_Instructions for the task_: Quote the material below exactly as written, from the first line to the line that holds "SC.camera = cam", endpoints included.

· · · ·

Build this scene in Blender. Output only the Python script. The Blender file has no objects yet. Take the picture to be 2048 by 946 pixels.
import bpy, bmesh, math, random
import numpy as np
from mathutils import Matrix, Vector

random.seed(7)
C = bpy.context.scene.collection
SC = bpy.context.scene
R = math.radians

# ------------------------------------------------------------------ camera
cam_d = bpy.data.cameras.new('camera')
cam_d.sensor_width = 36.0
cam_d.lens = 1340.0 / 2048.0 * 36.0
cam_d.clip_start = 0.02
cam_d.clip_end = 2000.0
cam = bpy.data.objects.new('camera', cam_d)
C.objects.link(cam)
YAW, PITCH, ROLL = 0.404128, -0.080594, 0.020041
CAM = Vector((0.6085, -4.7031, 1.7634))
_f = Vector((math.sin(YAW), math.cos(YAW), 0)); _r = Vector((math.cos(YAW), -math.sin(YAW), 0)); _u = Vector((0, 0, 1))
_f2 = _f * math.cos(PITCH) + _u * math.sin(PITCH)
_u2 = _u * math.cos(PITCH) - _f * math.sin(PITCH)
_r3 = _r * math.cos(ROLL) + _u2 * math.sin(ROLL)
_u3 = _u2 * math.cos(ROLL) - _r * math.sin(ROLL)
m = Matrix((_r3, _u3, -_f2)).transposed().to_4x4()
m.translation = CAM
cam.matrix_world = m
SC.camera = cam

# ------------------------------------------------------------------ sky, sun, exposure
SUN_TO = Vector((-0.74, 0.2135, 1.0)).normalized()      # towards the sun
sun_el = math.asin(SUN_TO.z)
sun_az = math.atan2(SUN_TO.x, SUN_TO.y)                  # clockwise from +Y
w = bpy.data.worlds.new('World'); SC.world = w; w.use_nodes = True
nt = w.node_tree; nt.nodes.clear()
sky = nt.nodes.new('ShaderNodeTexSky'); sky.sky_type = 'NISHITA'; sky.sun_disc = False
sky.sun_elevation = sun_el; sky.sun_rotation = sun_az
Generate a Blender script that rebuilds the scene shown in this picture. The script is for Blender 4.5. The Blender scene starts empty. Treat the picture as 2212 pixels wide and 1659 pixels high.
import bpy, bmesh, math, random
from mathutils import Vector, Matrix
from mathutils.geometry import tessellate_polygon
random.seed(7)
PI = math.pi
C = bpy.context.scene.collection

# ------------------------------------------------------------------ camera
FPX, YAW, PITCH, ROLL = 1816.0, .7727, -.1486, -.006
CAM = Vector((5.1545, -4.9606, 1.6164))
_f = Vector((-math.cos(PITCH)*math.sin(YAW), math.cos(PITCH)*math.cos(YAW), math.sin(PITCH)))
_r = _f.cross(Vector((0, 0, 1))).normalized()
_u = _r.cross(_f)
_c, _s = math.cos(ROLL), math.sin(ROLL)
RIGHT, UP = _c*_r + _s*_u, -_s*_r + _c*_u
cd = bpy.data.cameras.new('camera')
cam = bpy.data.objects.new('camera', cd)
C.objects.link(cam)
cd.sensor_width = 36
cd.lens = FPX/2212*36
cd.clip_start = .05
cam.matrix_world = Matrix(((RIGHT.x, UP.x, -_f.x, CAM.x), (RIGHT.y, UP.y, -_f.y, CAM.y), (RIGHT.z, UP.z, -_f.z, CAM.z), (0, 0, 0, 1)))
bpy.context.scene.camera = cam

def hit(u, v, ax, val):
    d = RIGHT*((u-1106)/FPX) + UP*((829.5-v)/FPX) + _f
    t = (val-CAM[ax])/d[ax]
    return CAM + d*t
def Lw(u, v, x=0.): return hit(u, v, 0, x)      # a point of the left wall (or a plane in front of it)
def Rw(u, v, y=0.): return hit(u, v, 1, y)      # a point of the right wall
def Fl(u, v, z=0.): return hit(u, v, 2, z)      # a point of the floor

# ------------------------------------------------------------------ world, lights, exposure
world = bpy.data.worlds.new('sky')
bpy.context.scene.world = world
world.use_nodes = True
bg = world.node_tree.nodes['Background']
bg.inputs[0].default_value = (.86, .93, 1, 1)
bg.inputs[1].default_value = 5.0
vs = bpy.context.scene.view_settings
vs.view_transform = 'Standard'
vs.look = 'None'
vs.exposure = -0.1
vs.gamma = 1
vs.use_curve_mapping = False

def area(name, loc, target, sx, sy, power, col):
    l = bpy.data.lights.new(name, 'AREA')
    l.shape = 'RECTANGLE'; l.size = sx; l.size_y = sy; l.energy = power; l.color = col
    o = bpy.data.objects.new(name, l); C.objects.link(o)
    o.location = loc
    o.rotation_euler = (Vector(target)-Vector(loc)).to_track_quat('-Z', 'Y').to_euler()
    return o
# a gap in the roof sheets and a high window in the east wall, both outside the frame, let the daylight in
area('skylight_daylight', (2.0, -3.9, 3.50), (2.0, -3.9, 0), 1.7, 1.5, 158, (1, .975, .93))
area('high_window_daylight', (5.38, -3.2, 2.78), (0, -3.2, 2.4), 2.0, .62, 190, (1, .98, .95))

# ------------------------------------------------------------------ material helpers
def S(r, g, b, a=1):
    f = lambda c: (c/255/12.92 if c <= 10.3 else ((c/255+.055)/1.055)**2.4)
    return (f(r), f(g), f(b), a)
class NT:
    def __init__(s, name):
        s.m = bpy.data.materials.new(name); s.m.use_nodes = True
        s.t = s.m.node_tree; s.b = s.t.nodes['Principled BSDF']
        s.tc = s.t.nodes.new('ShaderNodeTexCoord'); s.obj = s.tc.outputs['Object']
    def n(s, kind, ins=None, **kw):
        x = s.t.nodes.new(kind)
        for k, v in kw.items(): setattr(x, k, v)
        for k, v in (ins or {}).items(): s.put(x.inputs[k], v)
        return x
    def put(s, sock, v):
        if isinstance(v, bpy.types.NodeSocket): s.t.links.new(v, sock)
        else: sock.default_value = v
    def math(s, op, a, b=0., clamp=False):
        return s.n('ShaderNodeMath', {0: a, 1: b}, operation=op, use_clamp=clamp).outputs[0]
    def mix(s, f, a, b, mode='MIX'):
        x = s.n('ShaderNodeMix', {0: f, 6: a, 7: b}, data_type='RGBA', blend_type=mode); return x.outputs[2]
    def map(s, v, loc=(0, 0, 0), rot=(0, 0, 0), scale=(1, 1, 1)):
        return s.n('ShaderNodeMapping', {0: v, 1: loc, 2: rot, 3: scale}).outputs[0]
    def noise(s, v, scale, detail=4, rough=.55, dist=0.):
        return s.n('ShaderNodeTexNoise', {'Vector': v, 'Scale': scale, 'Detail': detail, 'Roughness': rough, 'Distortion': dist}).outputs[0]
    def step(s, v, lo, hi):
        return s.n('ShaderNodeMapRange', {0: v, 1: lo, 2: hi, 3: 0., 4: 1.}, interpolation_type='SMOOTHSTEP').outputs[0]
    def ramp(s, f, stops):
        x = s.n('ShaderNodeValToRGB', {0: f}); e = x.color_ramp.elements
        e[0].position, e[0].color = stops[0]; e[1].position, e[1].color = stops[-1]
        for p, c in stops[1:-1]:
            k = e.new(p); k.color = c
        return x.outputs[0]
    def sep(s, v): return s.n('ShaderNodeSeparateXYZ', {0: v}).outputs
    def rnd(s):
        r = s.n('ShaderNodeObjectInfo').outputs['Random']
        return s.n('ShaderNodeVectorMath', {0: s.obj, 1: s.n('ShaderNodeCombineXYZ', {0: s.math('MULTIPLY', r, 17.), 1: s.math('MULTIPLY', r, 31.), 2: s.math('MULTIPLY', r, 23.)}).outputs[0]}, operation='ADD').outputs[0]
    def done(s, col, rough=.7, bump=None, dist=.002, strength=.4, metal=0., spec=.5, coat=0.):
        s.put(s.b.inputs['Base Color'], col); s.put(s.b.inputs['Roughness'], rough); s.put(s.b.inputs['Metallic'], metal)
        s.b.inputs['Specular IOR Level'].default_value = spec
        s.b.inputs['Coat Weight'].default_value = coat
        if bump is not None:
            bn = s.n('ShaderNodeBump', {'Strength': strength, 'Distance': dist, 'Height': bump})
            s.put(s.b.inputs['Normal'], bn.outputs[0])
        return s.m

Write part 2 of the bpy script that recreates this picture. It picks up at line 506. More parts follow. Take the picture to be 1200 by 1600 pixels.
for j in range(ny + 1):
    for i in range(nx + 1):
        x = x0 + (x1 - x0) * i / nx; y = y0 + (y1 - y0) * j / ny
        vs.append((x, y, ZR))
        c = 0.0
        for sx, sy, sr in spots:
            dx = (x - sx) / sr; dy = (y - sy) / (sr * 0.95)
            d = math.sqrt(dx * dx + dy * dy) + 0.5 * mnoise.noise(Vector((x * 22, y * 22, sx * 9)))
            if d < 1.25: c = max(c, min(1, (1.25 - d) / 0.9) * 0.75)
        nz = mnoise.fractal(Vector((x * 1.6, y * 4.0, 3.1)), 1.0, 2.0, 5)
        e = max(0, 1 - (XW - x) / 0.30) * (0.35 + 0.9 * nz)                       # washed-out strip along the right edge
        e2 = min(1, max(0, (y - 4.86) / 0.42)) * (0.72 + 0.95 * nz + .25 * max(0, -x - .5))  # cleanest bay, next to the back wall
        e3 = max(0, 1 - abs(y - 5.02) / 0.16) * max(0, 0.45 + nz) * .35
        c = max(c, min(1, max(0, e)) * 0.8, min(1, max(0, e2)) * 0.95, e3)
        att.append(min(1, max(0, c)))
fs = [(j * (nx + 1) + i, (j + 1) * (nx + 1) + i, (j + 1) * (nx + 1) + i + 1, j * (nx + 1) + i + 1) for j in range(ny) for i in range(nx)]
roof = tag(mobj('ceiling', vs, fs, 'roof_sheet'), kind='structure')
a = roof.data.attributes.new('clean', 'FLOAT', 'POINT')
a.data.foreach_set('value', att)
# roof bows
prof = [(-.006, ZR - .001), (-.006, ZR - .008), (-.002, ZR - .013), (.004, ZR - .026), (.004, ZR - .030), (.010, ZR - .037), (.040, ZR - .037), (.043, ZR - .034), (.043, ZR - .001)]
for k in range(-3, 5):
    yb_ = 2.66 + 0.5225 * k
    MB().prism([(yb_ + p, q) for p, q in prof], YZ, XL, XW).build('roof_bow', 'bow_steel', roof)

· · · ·

_Solved problem_:
Build this scene in Blender. Output only the Python script. The Blender file has no objects yet. Take the picture to be 2048 by 946 pixels.
import bpy, bmesh, math, random
import numpy as np
from mathutils import Matrix, Vector

random.seed(7)
C = bpy.context.scene.collection
SC = bpy.context.scene
R = math.radians

# ------------------------------------------------------------------ camera
cam_d = bpy.data.cameras.new('camera')
cam_d.sensor_width = 36.0
cam_d.lens = 1340.0 / 2048.0 * 36.0
cam_d.clip_start = 0.02
cam_d.clip_end = 2000.0
cam = bpy.data.objects.new('camera', cam_d)
C.objects.link(cam)
YAW, PITCH, ROLL = 0.404128, -0.080594, 0.020041
CAM = Vector((0.6085, -4.7031, 1.7634))
_f = Vector((math.sin(YAW), math.cos(YAW), 0)); _r = Vector((math.cos(YAW), -math.sin(YAW), 0)); _u = Vector((0, 0, 1))
_f2 = _f * math.cos(PITCH) + _u * math.sin(PITCH)
_u2 = _u * math.cos(PITCH) - _f * math.sin(PITCH)
_r3 = _r * math.cos(ROLL) + _u2 * math.sin(ROLL)
_u3 = _u2 * math.cos(ROLL) - _r * math.sin(ROLL)
m = Matrix((_r3, _u3, -_f2)).transposed().to_4x4()
m.translation = CAM
cam.matrix_world = m
SC.camera = cam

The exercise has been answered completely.